Dataset section
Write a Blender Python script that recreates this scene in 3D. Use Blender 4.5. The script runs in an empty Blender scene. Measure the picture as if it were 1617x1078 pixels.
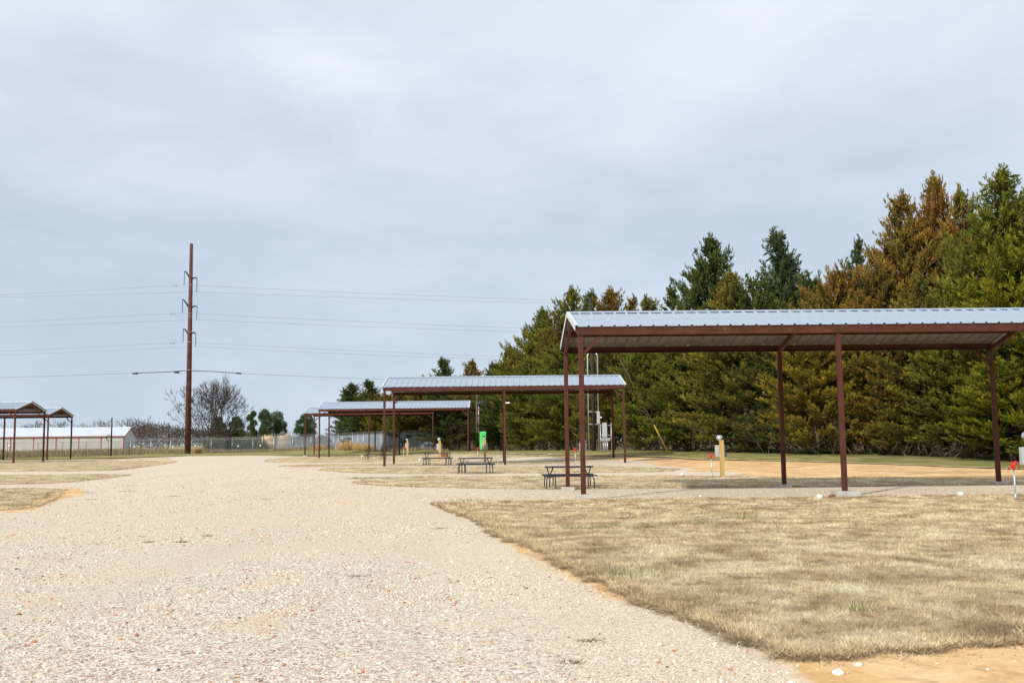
import bpy, bmesh, math, random
import numpy as np
from mathutils import Vector, Matrix, noise as mnoise
from mathutils.geometry import delaunay_2d_cdt

random.seed(7)
rng = np.random.default_rng(7)
S = bpy.context.scene
COL = S.collection
rad = math.radians

# ------------------------------------------------------------------ camera
F_PX, CXP, CYP, W_PX = 1572.0, 808.5, 539.0, 1617.0
YAW, PITCH, ROLL = rad(1.17), rad(5.74), 0.0115
EYE = Vector((0, 0, 1.6))
f0 = Vector((math.sin(YAW), math.cos(YAW), 0)); r0 = Vector((math.cos(YAW), -math.sin(YAW), 0)); zz = Vector((0, 0, 1))
FWD = f0 * math.cos(PITCH) + zz * math.sin(PITCH)
u0 = zz * math.cos(PITCH) - f0 * math.sin(PITCH)
RGT = r0 * math.cos(ROLL) - u0 * math.sin(ROLL)
UPV = u0 * math.cos(ROLL) + r0 * math.sin(ROLL)
cam_d = bpy.data.cameras.new('camera')
cam_d.sensor_width = 36.0
cam_d.lens = F_PX / W_PX * 36.0
cam_d.clip_end = 5000
cam_d.clip_start = 0.05
cam = bpy.data.objects.new('camera', cam_d)
COL.objects.link(cam)
m = Matrix((RGT, UPV, -FWD)).transposed().to_4x4()
m.translation = EYE
cam.matrix_world = m
S.camera = cam

def ray(px, py):
    return FWD + RGT * ((px - CXP) / F_PX) - UPV * ((py - CYP) / F_PX)

# ------------------------------------------------------------------ terrain height
_BY = [-60, 17, 25, 36, 48, 62, 112, 150, 200, 280, 3000]
_BZ = [0.0, 0.0, -0.12, -0.12, 0.0, 0.12, 0.13, 0.38, 0.75, 1.05, 1.25]
_TY = [30, 55, 65, 86, 111, 160, 200, 260]
_TX = [41, 29.5, 21.5, 12.0, 1.0, -24, -40, -60]
_AY = [30, 45, 55, 65, 86, 111, 160, 200]
_AZ = [0.0, 0.08, 0.22, 0.5, 0.65, 0.45, 0.2, 0.0]

def gz_np(x, y):
    z = np.interp(y, _BY, _BZ)
    s = np.interp(y, _TY, _TX) - x
    t = np.clip((17 - s) / 12.0, 0, 1)
    t = t * t * (3 - 2 * t)
    return z + np.interp(y, _AY, _AZ) * t

def gz(x, y):
    return float(gz_np(np.float64(x), np.float64(y)))

def P(px, py):
    """where the sight line through a photo pixel meets the terrain"""
    d = ray(px, py)
    ts = np.arange(4.0, 420.0, .25)
    below = (EYE.z + d.z * ts) < gz_np(d.x * ts, d.y * ts)
    k = int(np.argmax(below)) if below.any() else len(ts) - 1
    a, b = ts[max(k - 1, 0)], ts[k]
    for _ in range(30):
        m_ = (a + b) / 2
        if EYE.z + d.z * m_ < gz(d.x * m_, d.y * m_): b = m_
        else: a = m_
    return (d.x * a, d.y * a)

def G(px, Y, py=705):
    d = ray(px, py)
    return (d.x / d.y * Y, Y)

def WY(px, py, Y):
    d = ray(px, py)
    t = Y / d.y
    return Vector((d.x * t, Y, EYE.z + d.z * t))

# ------------------------------------------------------------------ object helpers
def tag(o, label=None, cat=None, group=None, kind=None):
    if label: o['label'] = label
    if cat: o['category'] = cat
    if group: o['group'] = group
    if kind: o['kind'] = kind
    return o

def empty(name, loc, rz=0.0, label=None, cat=None, group=None):
    o = bpy.data.objects.new(name, None)
    o.empty_display_size = 0.3
    o.location = loc
    o.rotation_euler = (0, 0, rz)
    COL.objects.link(o)
    return tag(o, label, cat, group)

def link_mesh(name, me, mat, parent=None):
    o = bpy.data.objects.new(name, me)
    if mat is not None and not me.materials:
        me.materials.append(mat)
    COL.objects.link(o)
    if parent is not None: o.parent = parent
    return o

def copy_tree(o, parent=None):
    c = o.copy()
    COL.objects.link(c)
    if parent is not None: c.parent = parent
    for ch in list(o.children):
        copy_tree(ch, c)
    return c

class MB:
    """collects boxes, tubes and strips; build() links them as one mesh object"""
    def __init__(self):
        self.v = []; self.f = []
    def add(self, vs, fs):
        n = len(self.v)
        self.v += [tuple(a) for a in vs]
        self.f += [tuple(i + n for i in q) for q in fs]
        return self
    def box(self, c, s, rot=None, bev=0.0):
        hx, hy, hz = s[0] / 2, s[1] / 2, s[2] / 2
        b = min(bev, hx * .9, hy * .9, hz * .9)
        if b > 0:
            bm = bmesh.new()
            bmesh.ops.create_cube(bm, size=1)
            bmesh.ops.scale(bm, vec=Vector(s), verts=bm.verts)
            bmesh.ops.bevel(bm, geom=bm.edges[:], offset=b, segments=2, affect='EDGES', profile=.5)
            vs = [v.co.copy() for v in bm.verts]
            fs = [[v.index for v in f.verts] for f in bm.faces]
            bm.free()
        else:
            vs = [Vector((x, y, z)) for x in (-hx, hx) for y in (-hy, hy) for z in (-hz, hz)]
            fs = [(0, 1, 3, 2), (4, 6, 7, 5), (0, 4, 5, 1), (2, 3, 7, 6), (0, 2, 6, 4), (1, 5, 7, 3)]
        if rot is not None: vs = [rot @ v for v in vs]
        return self.add([v + Vector(c) for v in vs], fs)
    def bar(self, a, b, w, h, up=(0, 0, 1)):
        """rectangular bar from a to b"""
        a, b = Vector(a), Vector(b)
        d = (b - a).normalized()
        s = d.cross(Vector(up))
        if s.length < 1e-4: s = d.cross(Vector((1, 0, 0)))
        s.normalize(); t = s.cross(d).normalized()
        vs = []
        for p in (a, b):
            for i, j in ((-1, -1), (1, -1), (1, 1), (-1, 1)):
                vs.append(p + s * (i * w / 2) + t * (j * h / 2))
        return self.add(vs, [(3, 2, 1, 0), (4, 5, 6, 7), (0, 1, 5, 4), (1, 2, 6, 5), (2, 3, 7, 6), (3, 0, 4, 7)])
    def tube(self, pts, r, n=8, caps=True):
        pts = [Vector(p) for p in pts]
        rs = r if isinstance(r, (list, tuple)) else [r] * len(pts)
        vs, fs = [], []
        ref = None
        for i, p in enumerate(pts):
            d = (pts[min(i + 1, len(pts) - 1)] - pts[max(i - 1, 0)])
            d = d.normalized() if d.length > 1e-9 else Vector((0, 0, 1))
            if ref is None:
                ref = d.orthogonal().normalized()
            ref = (ref - d * ref.dot(d))
            ref = ref.normalized() if ref.length > 1e-6 else d.orthogonal().normalized()
            b = d.cross(ref)
            for k in range(n):
                a = 2 * math.pi * k / n
                vs.append(p + (ref * math.cos(a) + b * math.sin(a)) * rs[i])
        for i in range(len(pts) - 1):
            for k in range(n):
                k2 = (k + 1) % n
                fs.append((i * n + k, i * n + k2, (i + 1) * n + k2, (i + 1) * n + k))
        if caps:
            fs.append(tuple(range(n - 1, -1, -1)))
            fs.append(tuple((len(pts) - 1) * n + k for k in range(n)))
        return self.add(vs, fs)
    def lathe(self, prof, c=(0, 0, 0), n=16):
        vs, fs = [], []
        for (r, z) in prof:
            for k in range(n):
                a = 2 * math.pi * k / n
                vs.append((c[0] + r * math.cos(a), c[1] + r * math.sin(a), c[2] + z))
        for i in range(len(prof) - 1):
            for k in range(n):
                k2 = (k + 1) % n
                fs.append((i * n + k, i * n + k2, (i + 1) * n + k2, (i + 1) * n + k))
        fs.append(tuple(range(n - 1, -1, -1)))
        fs.append(tuple((len(prof) - 1) * n + k for k in range(n)))
        return self.add(vs, fs)
    def mesh(self, name, smooth=False):
        me = bpy.data.meshes.new(name)
        me.from_pydata(self.v, [], self.f)
        if smooth:
            me.polygons.foreach_set('use_smooth', [True] * len(me.polygons))
        me.update()
        return me
    def build(self, name, mat, parent=None, smooth=False):
        return link_mesh(name, self.mesh(name, smooth), mat, parent)

def np_mesh(name, V, Fc, var=None):
    """V (n,3), Fc (m,k) with k constant"""
    me = bpy.data.meshes.new(name)
    n, (mf, k) = len(V), Fc.shape
    me.vertices.add(n)
    me.vertices.foreach_set('co', V.astype(np.float32).ravel())
    me.loops.add(mf * k)
    me.loops.foreach_set('vertex_index', Fc.astype(np.int32).ravel())
    me.polygons.add(mf)
    me.polygons.foreach_set('loop_start', np.arange(0, mf * k, k, dtype=np.int32))
    me.update(calc_edges=True)
    if var is not None:
        a = me.attributes.new('var', 'FLOAT', 'POINT')
        a.data.foreach_set('value', var.astype(np.float32))
    me.validate()
    return me

# ------------------------------------------------------------------ materials
class NT:
    def __init__(self, name):
        self.m = bpy.data.materials.new(name)
        self.m.use_nodes = True
        self.t = self.m.node_tree
        self.t.nodes.clear()
        self.out = self.n('ShaderNodeOutputMaterial')
    def n(self, kind, **kw):
        nd = self.t.nodes.new(kind)
        for k, v in kw.items():
            setattr(nd, k, v)
        return nd
    def l(self, a, b):
        self.t.links.new(a, b)
    def val(self, sock, v):
        if isinstance(v, bpy.types.NodeSocket): self.l(v, sock)
        else:
            if isinstance(v, (tuple, list)) and len(v) == 3 and sock.type == 'RGBA': v = (*v, 1)
            sock.default_value = v
    def co(self):
        if not hasattr(self, '_co'):
            self._co = self.n('ShaderNodeTexCoord').outputs['Object']
        return self._co
    def mapping(self, scale=(1, 1, 1), rot=(0, 0, 0), vec=None):
        nd = self.n('ShaderNodeMapping')
        nd.inputs['Scale'].default_value = scale
        nd.inputs['Rotation'].default_value = rot
        self.l(vec or self.co(), nd.inputs['Vector'])
        return nd.outputs['Vector']
    def noise(self, scale, detail=4, rough=.55, vec=None, dist=0.0, out='Fac'):
        nd = self.n('ShaderNodeTexNoise')
        nd.inputs['Scale'].default_value = scale
        nd.inputs['Detail'].default_value = detail
        nd.inputs['Roughness'].default_value = rough
        nd.inputs['Distortion'].default_value = dist
        self.l(vec or self.co(), nd.inputs['Vector'])
        return nd.outputs[out]
    def voro(self, scale, out='Color', feature='F1', vec=None):
        nd = self.n('ShaderNodeTexVoronoi', feature=feature)
        nd.inputs['Scale'].default_value = scale
        self.l(vec or self.co(), nd.inputs['Vector'])
        return nd.outputs[out]
    def ramp(self, fac, stops, interp='LINEAR'):
        nd = self.n('ShaderNodeValToRGB')
        nd.color_ramp.interpolation = interp
        el = nd.color_ramp.elements
        while len(el) < len(stops): el.new(0.5)
        for e, (p, c) in zip(el, stops):
            e.position = p
            e.color = (*c, 1) if len(c) == 3 else c
        self.val(nd.inputs['Fac'], fac)
        return nd.outputs['Color']
    def mix(self, fac, a, b, mode='MIX'):
        nd = self.n('ShaderNodeMix', data_type='RGBA', blend_type=mode)
        self.val(nd.inputs[0], fac); self.val(nd.inputs[6], a); self.val(nd.inputs[7], b)
        return nd.outputs[2]
    def math(self, op, a, b=0.0, c=None):
        nd = self.n('ShaderNodeMath', operation=op)
        self.val(nd.inputs[0], a); self.val(nd.inputs[1], b)
        if c is not None: self.val(nd.inputs[2], c)
        return nd.outputs[0]
    def maprange(self, v, a, b, c=0.0, d=1.0, smooth=False):
        nd = self.n('ShaderNodeMapRange', clamp=True)
        if smooth: nd.interpolation_type = 'SMOOTHSTEP'
        self.val(nd.inputs[0], v)
        for i, x in enumerate((a, b, c, d)): nd.inputs[i + 1].default_value = x
        return nd.outputs[0]
    def attr(self, name='var'):
        nd = self.n('ShaderNodeAttribute'); nd.attribute_name = name
        return nd.outputs['Fac']
    def bump(self, h, strength=.4, dist=.01, normal=None):
        nd = self.n('ShaderNodeBump')
        nd.inputs['Strength'].default_value = strength
        nd.inputs['Distance'].default_value = dist
        self.val(nd.inputs['Height'], h)
        if normal: self.l(normal, nd.inputs['Normal'])
        return nd.outputs['Normal']
    def bsdf(self, color, rough=.8, metal=0.0, normal=None, spec=.3):
        nd = self.n('ShaderNodeBsdfPrincipled')
        self.val(nd.inputs['Base Color'], color)
        self.val(nd.inputs['Roughness'], rough)
        nd.inputs['Metallic'].default_value = metal
        nd.inputs['Specular IOR Level'].default_value = spec
        if normal: self.l(normal, nd.inputs['Normal'])
        return nd.outputs['BSDF']
    def done(self, shader):
        self.l(shader, self.out.inputs['Surface'])
        return self.m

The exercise
Pictures are excluded; extract exactly the lines from the start of the data through the line that holds "rad = math.radians", both ends included.

Complete answer
Write a Blender Python script that recreates this scene in 3D. Use Blender 4.5. The script runs in an empty Blender scene. Measure the picture as if it were 1617x1078 pixels.
import bpy, bmesh, math, random
import numpy as np
from mathutils import Vector, Matrix, noise as mnoise
from mathutils.geometry import delaunay_2d_cdt

random.seed(7)
rng = np.random.default_rng(7)
S = bpy.context.scene
COL = S.collection
rad = math.radians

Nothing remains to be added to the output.